Assegurou também, como reafirmou posteriormente o ex-gerente Galbiatti, que, após a exaustão das minas, Itabira se tornaria a cidade com maior disponibilidade hídrica no estado.
Esse argumento sempre foi utilizado pela Vale para não investir na transposição de água do rio Tanque, como agora quer o prefeito Ronaldo Magalhães (PTB) e o Serviço Autonômo de Água e Esgoto (Saae), por meio de uma parceria público-privada.
A mineradora não via essa alternativa como viável, justamente por haver essa disponibilidade de águas subterrâneas abaixo da Serra do Esmeril, bem na encosta da cidade. E que estariam disponíveis após a exaustão das Minas do Meio.
Imensos reservatórios
Conforme informou o hidrogeólogo Agostinho Sobreiro, antes de o rebaixamento dos aquíferos ter início em 2002, os aquíferos Cauê e Piracicaba, que não se comunicam, dispunham de 338,8 milhões de metros cúbicos de água.
E que até 2016, data prevista naquela ocasião para a exaustão das Minas do Meio, “seriam bombeados 37,2 milhões de metros cúbicos, correspondentes a 11% das reservas iniciais existentes nos reservatórios subterrâneos do distrito ferrífero.” E que por ser um recurso natural renovável, o seu nível seria rapidamente recuperado após ser paralisado o bombeamento nas cavas.

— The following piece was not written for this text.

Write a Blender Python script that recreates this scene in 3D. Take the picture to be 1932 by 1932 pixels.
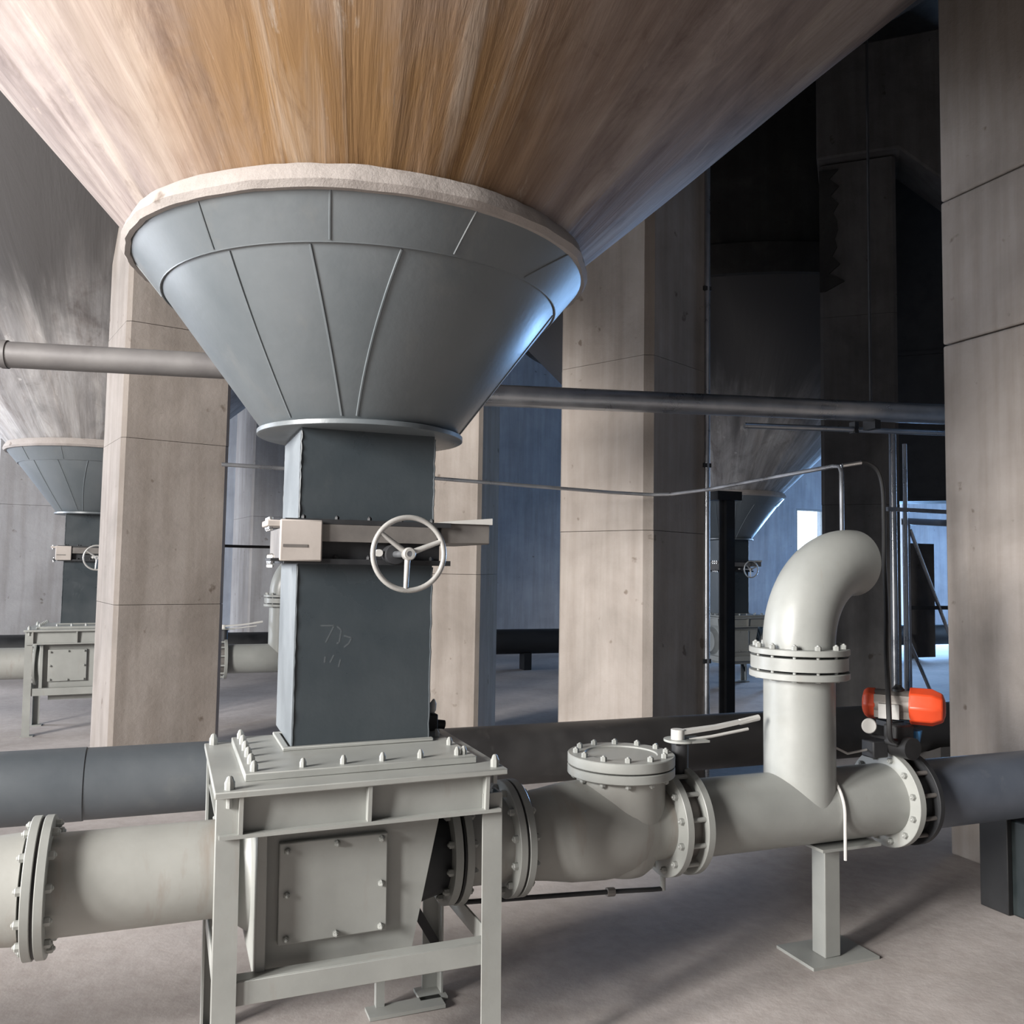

Pois mesmo tendo sido questionada a respeito de um possível comprometimento desse “legado que ficaria para Itabira após a exaustão”, a empresa simplesmente ignorou a dúvida – e nada respondeu, como se querendo permanecer com todos esses recursos só para a ela, gulosa que é, como já dizia Drummond. Leia aqui.
É importante que a Vale esclareça essas questões, em respeito à opinião pública e pelo dever de transparência. Afinal, a mineradora explora há mais de 77 anos o subsolo itabirano, uma concessão da União. Portanto, trata-se de um bem público, cuja exploração a tornou uma das maiores mineradoras do mundo.
A atividade mineradora da Vale em Itabira está sujeita às legislações minerais e ambientais. Mas as suas obrigações para com o município não deveriam se ater apenas ao texto da lei, mas também indo além, cumprindo as suas obrigações econômicas, sociais, ambientais e históricas com o município, que hoje ainda vive a incerteza do fantasma da exaustão – de como será o seu futuro sem a mineração.